As with cryosphere-dominated streams the world over, Alpine glaciers are retreating rapidly. As a glacier retreats progressively, it effectively switches on phototrophic activity. It is therefore not surprising that, for almost 100 years, the process has been construed as a chronosequence; one that, if vaguely, is even referred to in Charles Darwin’s Origin of the Species. However, over the last 40 years, the rate of Alpine glacier recession has increased markedly. In this talk, I will propose the hypothesis that, as a result, time’s arrow is losing its importance.
Glacial forefield extent, & the longitudinal extent of phototrophic activity, is increasing so rapidly that other kinds of gradients in successional processes are becoming evident. These gradients are a function of interactions between glaciological, hydrological & geomorphological processes & the ecosystem engineering effects of those keystone species (such as biofilms) that are able to profit from very rapid environmental amelioration. In proposing this hypothesis, however, it is also becoming increasingly clear that we know very little about core elements of this system, including:
1. how & at what rates do glaciers export the sediment that drives proglacial stream morphodynamics?
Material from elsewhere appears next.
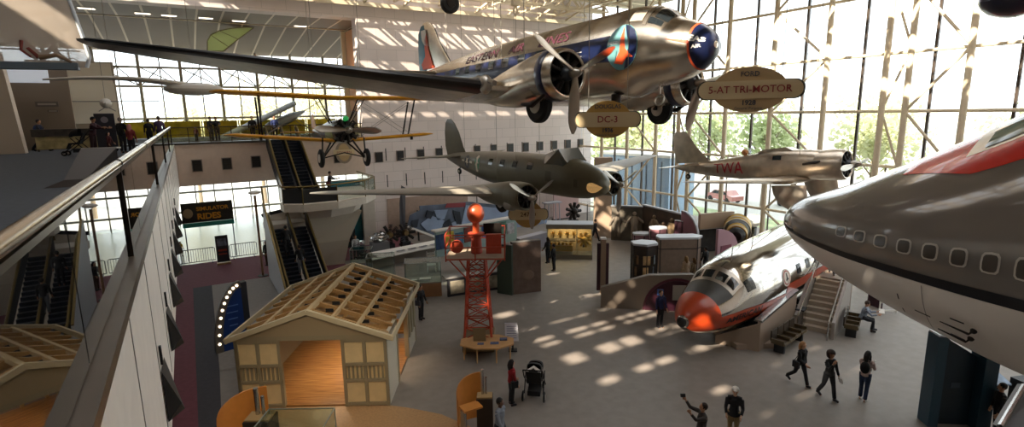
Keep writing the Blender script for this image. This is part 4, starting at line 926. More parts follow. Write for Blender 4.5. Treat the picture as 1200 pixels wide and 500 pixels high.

2. what are the rates of turnover of stream morphodynamics that drive disturbance frequency?
3. how do stream morphodynamics condition the access to water that is so crucial to the primary colonisers that then ‘engineer’ improved environmental conditions for successional species?
4. how effective are primary colonisers et engineering these environmental conditions?
In this talk, I will illustrate how we are addressing these questions in a coupled natural field experiment, at the Otemma Glacier, Switzerland.